Why is a Gaussian function used to represent a wave packet?

[LarryS]

TL;DR

Is there experimental evidence that nature chooses gaussian functions for individual free particle wave packets?

I've read that in standard, one-particle (non-relativistic) Quantum Mechanics, physicists often choose a gaussian function to represent the wave packet (envelope) for a single, free particle. I understand that a gaussian function minimizes both the position and momentum uncertainties. Is there experimental evidence that nature also chooses gaussians for free particles?

Thanks in advance.

 

[anuttarasammyak]

A Gaussian wave packet has the property that its width increases with time while its overall shape is preserved. This behavior is consistent with the idea of a wave packet that remains stable over time. However, since I am not aware of any other wave packets that exhibit similar stability, this cannot be regarded as a proof.

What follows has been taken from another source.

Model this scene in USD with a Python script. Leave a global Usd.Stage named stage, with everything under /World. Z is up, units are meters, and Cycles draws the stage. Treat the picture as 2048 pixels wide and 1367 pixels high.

A clear example in which the wavefunction remains exactly Gaussian:
The ground state of the harmonic oscillator is Gaussian. If the Hamiltonian is suddenly set to zero (i.e., the potential is removed and the system becomes a free particle), the wavefunction remains Gaussian and its width increases with time.

 

[renormalize]

TL;DR: Is there experimental evidence that nature chooses gaussian functions for individual free particle wave packets?

Yes, the spreading of single-atom wave packets has been observed experimentally and agrees with theory:
In-situ Imaging of a Single-Atom Wave Packet in Continuous Space

 

[Haborix]

Nature doesn't really choose a Gaussian, per se, but experimentalists, as in the paper @renormalize shared, can set things up to ensure that wavefunction is a Gaussian. If you can get particles into the ground state of a harmonic potential and shut off the potential, then you'll know you started with a Gaussian. That's what is described in the paper. Ultimately, it all comes down to a state preparation procedure.

 

[DaveE]

Because when your only tool is a hammer, everything looks like a nail? It sure makes the math easier to model with gaussians.